How does life begin? What does it mean? What happens when we die? “All anyone can do is ask,” Lepore writes. “That’s why any history of ideas about life and death has to be, like this book, a history of curiosity.” Lepore starts that history with the story of a seventeenth-century Englishman who had the idea that all life begins with an egg and ends it with an American who, in the 1970s, began freezing the dead. In between, life got longer, the stages of life multiplied, and matters of life and death moved from the library to the laboratory, from the humanities to the sciences. Lately, debates about life and death have determined the course of American politics. Each of these debates has a history. Investigating the surprising origins of the stuff of everyday life—from board games to breast pumps—Lepore argues that the age of discovery, Darwin, and the Space Age turned ideas about life on earth topsy-turvy. “New worlds were found,” she writes, and “old paradises were lost.” As much a meditation on the present as an excavation of the past, The Mansion of Happiness is delightful, learned, and altogether beguiling.

Jill Lepore is the David Woods Kemper ’41 Professor of American History at Harvard University and a staff writer at The New Yorker. She lives in Cambridge, Massachusetts.

From our Q&A with the author

Q: You’ve taken on some of the biggest questions of the human condition in this book, and yet you’ve approached them through very familiar experiences—parenting fears, breastfeeding, board games, children’s literature, adolescence, etc. How did you decide on this approach?
A: I didn’t decide on that as an approach so much as it’s just how my mind works. I spend a lot of time puzzling over the ordinary, wondering where things come from and why they are the way they are. Coffee cups, voting rights, traffic lights—anything, everything. Most things, the longer and harder you think about them, the bigger and harder the questions they raise. One day I was playing The Game of Life, spinning the Wheel of Fate and driving down the Highway of Life, and I thought, “Hey, where did this game come from, anyway?”
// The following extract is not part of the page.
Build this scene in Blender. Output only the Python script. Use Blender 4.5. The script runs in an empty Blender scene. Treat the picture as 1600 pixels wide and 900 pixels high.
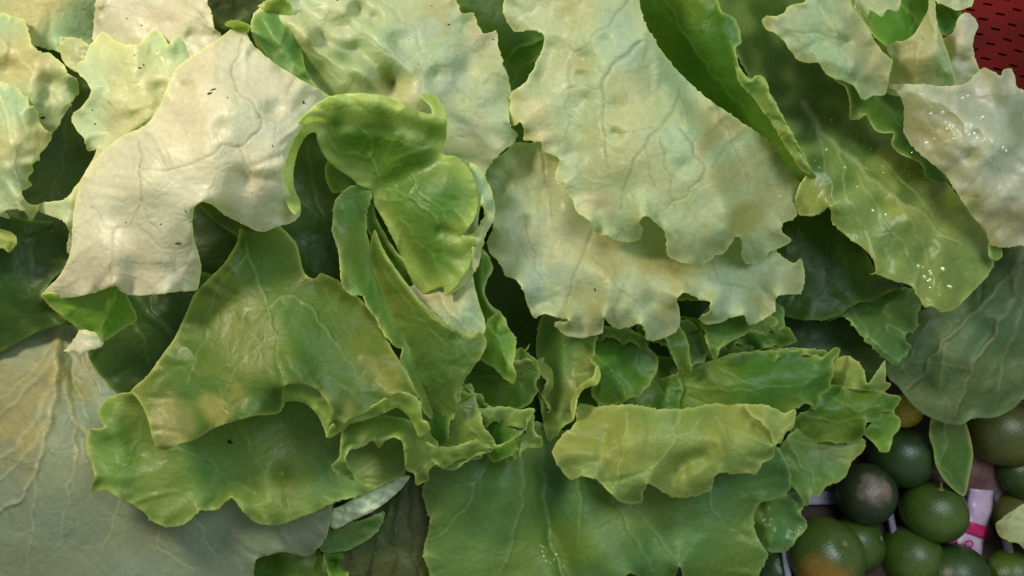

Q: You are an historian, yet through your writing (particularly for The New Yorker) you’ve also become a very popular public intellectual. Do you ever find it difficult to balance these two sides of your work?
A: Yes. But, generally, it’s where it’s difficult that it gets interesting. I’m fascinated by the relationship between the past and the present. I’m fascinated by that relationship as an object of study (What forces cause change over time?) but I’m also fascinated by that relationship as a matter of narrative (What story best chronicles that change?). The tension between analysis and storytelling is not unlike the tension between being a Harvard professor and writing for a magazine. It’s like trying to sing “I am the Very Model of a Modern Major-General” while skipping rope. Either you’re going to run out of breath or you’re going to trip; the only unknown is which will happen first. Still, it keeps you on your toes.